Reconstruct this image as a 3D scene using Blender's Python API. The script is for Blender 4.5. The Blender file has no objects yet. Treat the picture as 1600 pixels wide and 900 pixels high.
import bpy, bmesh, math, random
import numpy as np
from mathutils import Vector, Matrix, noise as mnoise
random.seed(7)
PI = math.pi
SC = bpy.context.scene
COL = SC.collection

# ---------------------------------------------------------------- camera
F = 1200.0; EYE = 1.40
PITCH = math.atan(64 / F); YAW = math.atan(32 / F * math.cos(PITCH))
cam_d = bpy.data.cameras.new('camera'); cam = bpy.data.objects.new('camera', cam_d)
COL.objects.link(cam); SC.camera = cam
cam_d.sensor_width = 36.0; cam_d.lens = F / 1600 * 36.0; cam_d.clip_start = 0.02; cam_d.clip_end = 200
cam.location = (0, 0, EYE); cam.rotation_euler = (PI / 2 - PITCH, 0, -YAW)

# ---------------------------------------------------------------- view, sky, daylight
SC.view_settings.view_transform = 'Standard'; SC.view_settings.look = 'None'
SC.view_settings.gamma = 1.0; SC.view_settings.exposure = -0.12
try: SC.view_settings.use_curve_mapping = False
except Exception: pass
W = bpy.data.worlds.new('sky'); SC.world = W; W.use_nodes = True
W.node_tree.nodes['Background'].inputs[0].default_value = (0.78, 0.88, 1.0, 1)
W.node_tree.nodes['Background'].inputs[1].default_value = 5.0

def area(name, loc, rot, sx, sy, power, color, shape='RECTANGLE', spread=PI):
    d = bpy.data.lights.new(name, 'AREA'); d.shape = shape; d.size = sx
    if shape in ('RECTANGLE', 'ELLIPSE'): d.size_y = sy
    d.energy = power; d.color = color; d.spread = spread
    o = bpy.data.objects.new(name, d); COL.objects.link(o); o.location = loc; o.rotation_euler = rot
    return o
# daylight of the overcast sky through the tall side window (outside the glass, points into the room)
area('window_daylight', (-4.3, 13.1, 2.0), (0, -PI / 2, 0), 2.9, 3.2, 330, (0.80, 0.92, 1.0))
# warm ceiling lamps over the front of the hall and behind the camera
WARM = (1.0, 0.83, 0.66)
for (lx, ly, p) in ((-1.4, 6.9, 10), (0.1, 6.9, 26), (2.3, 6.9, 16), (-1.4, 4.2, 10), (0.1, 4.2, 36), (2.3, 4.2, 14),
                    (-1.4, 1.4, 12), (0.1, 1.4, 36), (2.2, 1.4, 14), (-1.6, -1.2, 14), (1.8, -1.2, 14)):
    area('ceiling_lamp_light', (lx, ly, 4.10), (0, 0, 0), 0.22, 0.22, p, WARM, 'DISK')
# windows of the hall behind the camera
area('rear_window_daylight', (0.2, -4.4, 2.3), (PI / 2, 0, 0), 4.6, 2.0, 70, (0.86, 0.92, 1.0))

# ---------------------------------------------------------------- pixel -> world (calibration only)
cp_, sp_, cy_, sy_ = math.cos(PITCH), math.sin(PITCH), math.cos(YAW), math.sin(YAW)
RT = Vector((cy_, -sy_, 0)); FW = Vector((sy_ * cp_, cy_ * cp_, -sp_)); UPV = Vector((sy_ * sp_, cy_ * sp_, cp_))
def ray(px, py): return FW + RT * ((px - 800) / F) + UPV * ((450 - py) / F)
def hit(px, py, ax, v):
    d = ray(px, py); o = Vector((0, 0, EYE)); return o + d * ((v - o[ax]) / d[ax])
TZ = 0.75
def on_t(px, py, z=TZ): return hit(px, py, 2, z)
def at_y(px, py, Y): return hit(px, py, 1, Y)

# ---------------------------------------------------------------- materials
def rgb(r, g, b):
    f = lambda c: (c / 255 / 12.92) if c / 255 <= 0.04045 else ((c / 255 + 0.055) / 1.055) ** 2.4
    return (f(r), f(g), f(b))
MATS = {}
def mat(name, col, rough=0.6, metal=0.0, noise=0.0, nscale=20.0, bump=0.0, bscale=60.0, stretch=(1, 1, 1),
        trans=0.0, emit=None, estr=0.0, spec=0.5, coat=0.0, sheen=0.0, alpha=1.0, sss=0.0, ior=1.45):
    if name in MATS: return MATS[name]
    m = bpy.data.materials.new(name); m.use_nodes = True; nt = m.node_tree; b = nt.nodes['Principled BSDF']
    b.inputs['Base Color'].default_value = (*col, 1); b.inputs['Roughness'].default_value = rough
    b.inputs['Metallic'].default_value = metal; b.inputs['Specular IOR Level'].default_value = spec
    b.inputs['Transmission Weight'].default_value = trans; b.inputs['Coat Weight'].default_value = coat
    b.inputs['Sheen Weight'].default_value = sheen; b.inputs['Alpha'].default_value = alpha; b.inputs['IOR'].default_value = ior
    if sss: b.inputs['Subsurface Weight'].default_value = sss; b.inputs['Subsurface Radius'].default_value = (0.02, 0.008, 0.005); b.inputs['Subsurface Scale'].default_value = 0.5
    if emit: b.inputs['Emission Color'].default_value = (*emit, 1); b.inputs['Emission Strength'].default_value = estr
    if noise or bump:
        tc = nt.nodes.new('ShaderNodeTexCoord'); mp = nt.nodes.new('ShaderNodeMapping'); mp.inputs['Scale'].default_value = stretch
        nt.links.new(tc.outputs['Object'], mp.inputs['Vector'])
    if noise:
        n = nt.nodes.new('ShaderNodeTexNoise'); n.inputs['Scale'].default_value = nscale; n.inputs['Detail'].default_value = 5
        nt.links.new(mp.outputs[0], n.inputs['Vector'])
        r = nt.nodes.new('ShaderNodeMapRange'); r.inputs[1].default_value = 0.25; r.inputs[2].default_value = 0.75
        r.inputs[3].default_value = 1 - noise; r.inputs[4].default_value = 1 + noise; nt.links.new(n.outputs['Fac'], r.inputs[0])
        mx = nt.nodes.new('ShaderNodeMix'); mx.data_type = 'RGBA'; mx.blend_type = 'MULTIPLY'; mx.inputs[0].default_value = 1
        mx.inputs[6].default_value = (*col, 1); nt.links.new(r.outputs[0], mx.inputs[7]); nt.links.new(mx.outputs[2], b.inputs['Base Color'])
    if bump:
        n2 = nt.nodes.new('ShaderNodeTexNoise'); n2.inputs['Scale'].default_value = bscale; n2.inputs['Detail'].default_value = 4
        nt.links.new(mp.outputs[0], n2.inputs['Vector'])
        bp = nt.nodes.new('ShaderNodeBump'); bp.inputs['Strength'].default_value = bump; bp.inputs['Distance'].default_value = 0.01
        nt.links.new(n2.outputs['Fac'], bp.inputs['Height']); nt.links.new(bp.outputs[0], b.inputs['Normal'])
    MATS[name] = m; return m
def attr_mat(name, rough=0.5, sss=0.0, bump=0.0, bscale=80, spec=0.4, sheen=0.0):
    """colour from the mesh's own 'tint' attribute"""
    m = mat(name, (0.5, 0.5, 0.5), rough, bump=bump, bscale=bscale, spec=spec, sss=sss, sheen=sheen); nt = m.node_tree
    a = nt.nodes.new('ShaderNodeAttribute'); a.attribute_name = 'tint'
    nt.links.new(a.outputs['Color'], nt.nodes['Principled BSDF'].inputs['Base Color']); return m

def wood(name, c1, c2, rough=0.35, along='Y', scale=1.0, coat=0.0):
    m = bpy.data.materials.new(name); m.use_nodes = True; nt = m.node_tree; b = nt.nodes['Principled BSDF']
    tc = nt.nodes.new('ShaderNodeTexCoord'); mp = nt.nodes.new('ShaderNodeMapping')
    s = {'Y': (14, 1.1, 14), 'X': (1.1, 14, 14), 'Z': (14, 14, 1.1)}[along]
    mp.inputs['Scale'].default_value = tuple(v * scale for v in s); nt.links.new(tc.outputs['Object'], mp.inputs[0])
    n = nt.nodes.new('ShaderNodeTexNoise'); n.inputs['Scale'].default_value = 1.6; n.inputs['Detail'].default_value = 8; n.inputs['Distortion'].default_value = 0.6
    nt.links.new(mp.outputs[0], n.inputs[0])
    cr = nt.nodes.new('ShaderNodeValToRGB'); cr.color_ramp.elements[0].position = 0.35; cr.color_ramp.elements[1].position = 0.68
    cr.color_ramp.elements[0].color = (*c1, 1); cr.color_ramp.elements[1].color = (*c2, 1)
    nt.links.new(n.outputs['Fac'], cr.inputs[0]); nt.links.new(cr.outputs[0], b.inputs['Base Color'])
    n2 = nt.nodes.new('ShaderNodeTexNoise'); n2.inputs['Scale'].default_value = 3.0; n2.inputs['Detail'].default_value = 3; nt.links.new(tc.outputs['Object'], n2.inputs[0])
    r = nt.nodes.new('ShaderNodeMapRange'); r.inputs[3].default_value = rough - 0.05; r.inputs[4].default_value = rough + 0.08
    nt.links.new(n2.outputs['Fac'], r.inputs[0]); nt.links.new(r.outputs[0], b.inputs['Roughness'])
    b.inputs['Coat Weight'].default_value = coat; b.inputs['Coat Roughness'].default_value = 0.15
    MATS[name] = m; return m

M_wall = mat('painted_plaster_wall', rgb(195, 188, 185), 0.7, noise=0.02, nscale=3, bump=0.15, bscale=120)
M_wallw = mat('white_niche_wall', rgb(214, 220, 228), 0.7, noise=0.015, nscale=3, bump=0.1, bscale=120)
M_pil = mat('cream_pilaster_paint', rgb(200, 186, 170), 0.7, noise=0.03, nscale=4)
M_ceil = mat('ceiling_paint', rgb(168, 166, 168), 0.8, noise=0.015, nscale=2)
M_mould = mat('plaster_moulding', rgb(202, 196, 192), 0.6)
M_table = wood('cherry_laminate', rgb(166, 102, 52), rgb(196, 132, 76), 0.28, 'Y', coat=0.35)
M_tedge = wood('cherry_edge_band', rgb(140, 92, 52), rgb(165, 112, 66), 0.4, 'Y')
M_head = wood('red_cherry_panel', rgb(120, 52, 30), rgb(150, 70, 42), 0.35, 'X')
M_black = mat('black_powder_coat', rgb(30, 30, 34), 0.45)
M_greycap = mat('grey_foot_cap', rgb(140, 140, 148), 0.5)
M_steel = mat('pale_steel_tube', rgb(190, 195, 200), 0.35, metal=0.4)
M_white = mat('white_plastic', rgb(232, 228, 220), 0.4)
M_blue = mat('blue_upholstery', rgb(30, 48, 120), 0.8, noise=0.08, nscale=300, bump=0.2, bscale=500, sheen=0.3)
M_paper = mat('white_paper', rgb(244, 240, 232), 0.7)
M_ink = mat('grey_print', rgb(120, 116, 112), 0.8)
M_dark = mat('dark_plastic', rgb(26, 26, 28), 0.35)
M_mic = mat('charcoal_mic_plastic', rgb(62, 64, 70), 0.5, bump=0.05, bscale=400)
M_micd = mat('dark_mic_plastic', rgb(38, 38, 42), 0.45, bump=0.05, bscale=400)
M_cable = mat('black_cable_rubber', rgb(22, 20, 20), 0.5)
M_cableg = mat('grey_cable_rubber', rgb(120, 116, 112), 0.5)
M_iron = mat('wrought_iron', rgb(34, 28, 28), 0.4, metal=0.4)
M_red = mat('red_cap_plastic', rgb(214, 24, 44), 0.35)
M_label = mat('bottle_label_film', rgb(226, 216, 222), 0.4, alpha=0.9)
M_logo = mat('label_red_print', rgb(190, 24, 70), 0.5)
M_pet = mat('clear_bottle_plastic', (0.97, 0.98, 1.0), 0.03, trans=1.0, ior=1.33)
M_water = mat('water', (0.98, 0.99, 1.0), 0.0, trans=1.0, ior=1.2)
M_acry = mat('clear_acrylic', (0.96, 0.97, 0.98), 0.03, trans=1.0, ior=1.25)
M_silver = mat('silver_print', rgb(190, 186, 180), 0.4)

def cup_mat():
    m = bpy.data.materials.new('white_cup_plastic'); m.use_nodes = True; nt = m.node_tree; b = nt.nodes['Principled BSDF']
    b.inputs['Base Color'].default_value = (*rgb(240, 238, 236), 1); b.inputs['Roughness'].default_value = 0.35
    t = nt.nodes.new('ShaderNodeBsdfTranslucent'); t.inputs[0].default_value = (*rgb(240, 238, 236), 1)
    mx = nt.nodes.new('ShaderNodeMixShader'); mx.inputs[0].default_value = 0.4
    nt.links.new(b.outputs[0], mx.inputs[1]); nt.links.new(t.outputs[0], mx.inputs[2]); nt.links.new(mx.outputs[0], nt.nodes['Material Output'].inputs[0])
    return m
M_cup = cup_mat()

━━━

- THE TASK -
Which lines include the word "objects"? Copy every one of them.

- FINAL RESULT -
Reconstruct this image as a 3D scene using Blender's Python API. The script is for Blender 4.5. The Blender file has no objects yet. Treat the picture as 1600 pixels wide and 900 pixels high.
cam_d = bpy.data.cameras.new('camera'); cam = bpy.data.objects.new('camera', cam_d)
COL.objects.link(cam); SC.camera = cam
    o = bpy.data.objects.new(name, d); COL.objects.link(o); o.location = loc; o.rotation_euler = rot